The city and teachers union aren’t anywhere close to settling on new teacher evaluations. But if and when they do strike a deal, they might have to revisit a point of agreement.

Leo Casey, a teachers union official, told me recently that before negotiations broke down in December, the city and UFT had agreed that only students with a minimum attendance rate should be counted in teachers’ scores. Exactly what that rate would be was still up for discussion, Casey said, but everyone agreed on the basic principle that if students aren’t in class to learn, it’s not fair to hold teachers responsible for their learning.

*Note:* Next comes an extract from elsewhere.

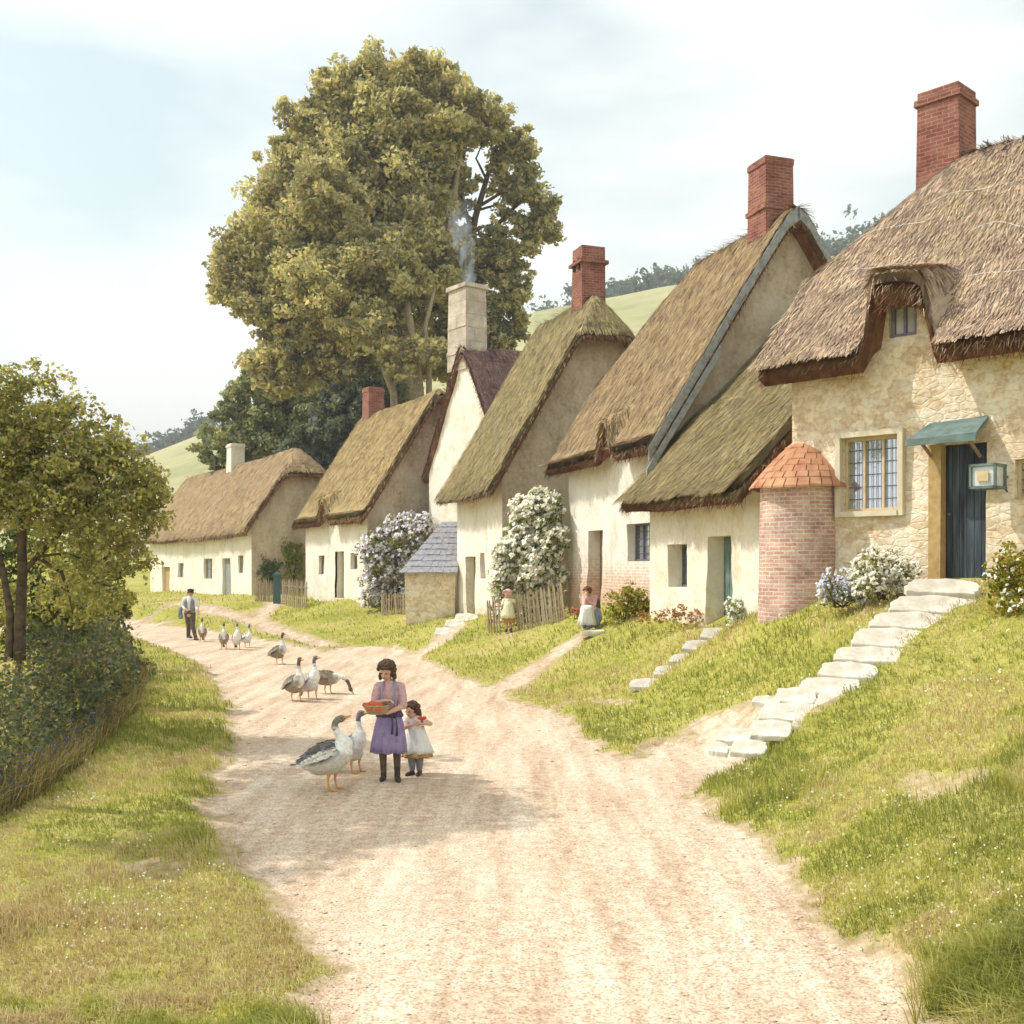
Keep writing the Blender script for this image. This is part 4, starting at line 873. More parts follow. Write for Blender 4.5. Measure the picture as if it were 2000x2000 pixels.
def blades(name,Pb,Ln,wd,col,parent=None,lean=.35,dirn=None,mat='blade'):
    n=len(Pb); a=RNG.random(n)*2*math.pi; d=np.stack([np.cos(a),np.sin(a),np.zeros(n)],1); sd=np.stack([-d[:,1],d[:,0],np.zeros(n)],1)
    b=RNG.random(n)*2*math.pi; fc=np.stack([np.cos(b),np.sin(b),np.zeros(n)],1); Ln=Ln.reshape(-1,1); wd=np.broadcast_to(wd,(n,)).reshape(-1,1)
    le=lean*(.3+RNG.random((n,1))*1.2)
    ax=d if dirn is None else d*.6+dirn; m=Pb+np.array([0,0,1])*Ln*.55+ax*Ln*le*.35; t=Pb+np.array([0,0,1])*Ln*(1-.3*le)+ax*Ln*le
    V=np.stack([Pb-sd*wd,Pb+sd*wd,m+sd*wd*.8,m-sd*wd*.8,t],1).reshape(-1,3); i=np.arange(n)*5
    # quad + tip triangle stored as two quads (tip repeated through a thin top)
    V=np.stack([Pb-sd*wd,Pb+sd*wd,m+sd*wd*.8,m-sd*wd*.8,t+sd*wd*.12,t-sd*wd*.12],1).reshape(-1,3); i=np.arange(n)*6
    Fq=np.concatenate([np.stack([i,i+1,i+2,i+3],1),np.stack([i+3,i+2,i+4,i+5],1)]); return finish(name,np_mesh(name,V,Fq,np.repeat(col,6,0)),M[mat],parent)
# dry stalks at the hedge foot
m=9000; seg=RNG.integers(0,7,m); t=RNG.random((m,1)); hx_=np.array(hx); Pp=hx_[seg]*(1-t)+hx_[seg+1]*t; Pp[:,0]+=.22+.45*RNG.random(m)**1.6
Pb=np.column_stack([Pp,height(Pp[:,0],Pp[:,1])-.02]); blades('dry_stalk',Pb,.18+.34*RNG.random(m),.006,pal(m,[(.26,.19,.08),(.36,.28,.13),(.16,.13,.06),(.42,.36,.17),(.26,.28,.08)],None,.3),root,.7,np.array([.5,-.25,0]))['kind']='stuff'
m=420; seg=RNG.integers(1,4,m); t=RNG.random((m,1)); Pp=hx_[seg]*(1-t)+hx_[seg+1]*t; Pp[:,0]+=.30+.3*RNG.random(m); Pb=np.column_stack([Pp,height(Pp[:,0],Pp[:,1])+.1+.3*RNG.random(m)])
fl=leaves('bluebells',Pb,.022,pal(m,[(.07,.07,.42),(.12,.10,.5)],None,.3),M['petal'],None); tag(fl,'blue flowers scattered through the foot of the hedge','flowers',None,'stuff')
# ---------------------------------------------------------------- grass over verges and bank
def scatter(n,ymin,ymax,xr=.55):
    y=1/(1/ymax+(1/ymin-1/ymax)*RNG.random(n)); x=(RNG.random(n)*2-1)*(xr*y+1.2); return x,y
n=520000; x,y=scatter(n,4.2,66); e=earth(x,y); k=RNG.random(n)
patch=N1(x*.9+5,y*.9,3); keep=(e<.36+.55*(k-.5)**3*4)&((x/y>-.50)|(y>40))
# keep the grass out of the houses
for fr,D in ((frA,8),(frB,8),(frC,7),(frD,6.6),(frF,6),(frG,5),(frE,8)):
    u=(x-fr.O[0])*fr.d[0]+(y-fr.O[1])*fr.d[1]; v=(x-fr.O[0])*fr.n[0]+(y-fr.O[1])*fr.n[1]; keep&=~((u>-.05)&(u<fr.L+.05)&(v>-.02)&(v<D))
x,y=x[keep],y[keep]; z=height(x,y); n=len(x); far_=np.clip(y/12,.75,4.5)
p1=N1(x*.55+3,y*.55,4); p2=N2(x*2.5,y*2.5,3); p3=N3(x*.25,y*.25,2)
G=np.array([(.26,.28,.07),(.35,.36,.08),(.46,.44,.12),(.54,.49,.19),(.62,.55,.31),(.50,.38,.20)])
f=np.clip((p1-.5)*3.0+(p2-.5)*2.4+.42+.12*np.clip(x-2,0,4)*(y<14)*.5,0,.999)*5+RNG.normal(size=n)*.75; f=np.clip(f,0,4.999); fi=f.astype(int); ff=(f-fi).reshape(-1,1); col=G[fi]*(1-ff)+G[fi+1]*ff
col*= (.85+.35*RNG.random((n,1)))
tall=sm(.5,.75,N4(x*.7+9,y*.7,3)); near_foot=sm(.0,.25,.38-earth(x,y)); Ln=(.035+.055*RNG.random(n)+.07*tall*RNG.random(n))*np.clip(far_,.9,1.6)
# longer meadow grass close to us, left verge and right bank
Ln*=(1+1.2*sm(14,7,y)*tall)*(1+.35*sm(1,3,x)*sm(16,9,y))
slop=np.array([-.25,-.15,0])
gr=blades('grass',np.column_stack([x,y,z-.01]),Ln,.0050*far_**1.05,col,None,.9,slop); tag(gr,kind='stuff')
# loose stones on the lane
m=5200; x,y=scatter(m,5,34,.45); sd_=sdist(road_xy,x,y); k=(sd_<.15)&((sd_>-1.1)|(RNG.random(m)<.22)); x,y=x[k],y[k]; m=len(x); z=height(x,y); r=(.007+.020*RNG.random(m)**3)*np.clip(y/11,.8,1.6)
oc=np.array([[1,0,0],[0,1,0],[-1,0,0],[0,-1,0],[0,0,.7],[0,0,-.5]],float); jit=1+.35*(RNG.random((m,6,1))-.5); V=(oc[None]*jit*r[:,None,None]*np.array([1.2,.9,.8])+np.stack([x,y,z+.004],1)[:,None]).reshape(-1,3)
tri=np.array([[0,1,4],[1,2,4],[2,3,4],[3,0,4],[1,0,5],[2,1,5],[3,2,5],[0,3,5]]); Fq=(tri[None]+6*np.arange(m)[:,None,None]).reshape(-1,3)
pb=finish('pebbles',np_mesh('pebbles',V,Fq,np.repeat(pal(m,[(.62,.50,.40),(.72,.62,.50),(.45,.34,.26),(.55,.42,.32)],None,.15),6,0)),M['quill'],smooth=True); tag(pb,'small loose stones scattered over the sandy lane',None,None,'stuff')
# tiny white daisies / seed heads
m=5200; x,y=scatter(m*3,4.5,30); e=earth(x,y); pd=N2(x*1.1+40,y*1.1,3); k=(e<.3)&(pd>.60)&((x/y)>-.42); x,y=x[k],y[k]; m=len(x)
fl=leaves('daisies',np.column_stack([x,y,height(x,y)+.05+.09*RNG.random(m)]),.011*np.clip(y/9,.8,2.2),pal(m,[(.80,.76,.62),(.74,.66,.42),(.85,.84,.8)],None,.1),M['petal'],None,.9); tag(fl,'small pale flower and seed heads sprinkled over the grass','flowers',None,'stuff')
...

It’s an outlook that teachers at schools under threat of closure have shared over and over. At Washington Irving High School, teachers protesting the city’s ultimately successful closure proposal argued that the school would have much stronger performance data if  the city excluded the school’s many “long-term absences” from its progress report calculations.

It’s also a point that united Buffalo and its teachers union as they negotiated a new teacher evaluation system earlier this year for schools eligible for School Improvement Grants. In February, they settled on a system that would exclude chronically absent students from the student growth portion of evaluations.

But the State Education Department rejected that portion of their compromise. In the rejection letter, Education Commissioner John King explained that Buffalo’s evaluation system would have applied the attendance provision to the 20 percent of evaluations that the state controls, and that’s not allowed. But another problem, he wrote, was that the provision could be abused.

“To the extent your district wishes to construct a submission that takes attendance into account as part of its locally-developed measures subcomponent, you must submit evidence that such a control will be rigorous, transparent and equitable,” King wrote.

The rejection set off a firestorm in which a point of agreement nearly turned into a point of impasse when Buffalo’s teachers union voted to preserve the student attendance component. Last week, Buffalo submitted an eleventh-hour new plan to the state that included a provision to scale back performance goals in schools with higher-than-average absenteeism. That agreement was also rejected, but for other reasons.

In New York City, both the city and the union wanted to guard against unintended consequences from the start, Casey said. They worried that knowing the performance of students who missed 10 days in a semester wouldn’t count in their rating might make teachers more likely to write off those students early in the year. That would leave students in special need of extra support without an incentive to be given it, he said.

So the city and UFT were prepared to figure out how to offer bonus points to teachers whose students moved ahead despite frequent absences. Under the agreement, Casey said, improved performance by frequently absent students would be a boon to their teacher’s evaluations, but poor performance wouldn’t hurt them.

City officials declined to comment on the issue but did not contest Casey’s characterization of discussions.

The issue of how to handle chronically absent students is unlikely to be a major obstacle for the city in the future. Negotiations over 33 schools receiving SIG grants ended in stalemate in December over the issue of appeals for low-rated teachers. The city and union struck a deal on that issue after Gov. Andrew Cuomo turned up the pressure on them, but negotiations over a citywide evaluation system have not gotten underway because the city is going forward with a plan to “turn around” SIG-eligible schools to avoid agreeing on new evaluations for them.

Cuomo has given districts until January 2013 to adopt new evaluations or risk forgoing increases in state school aid.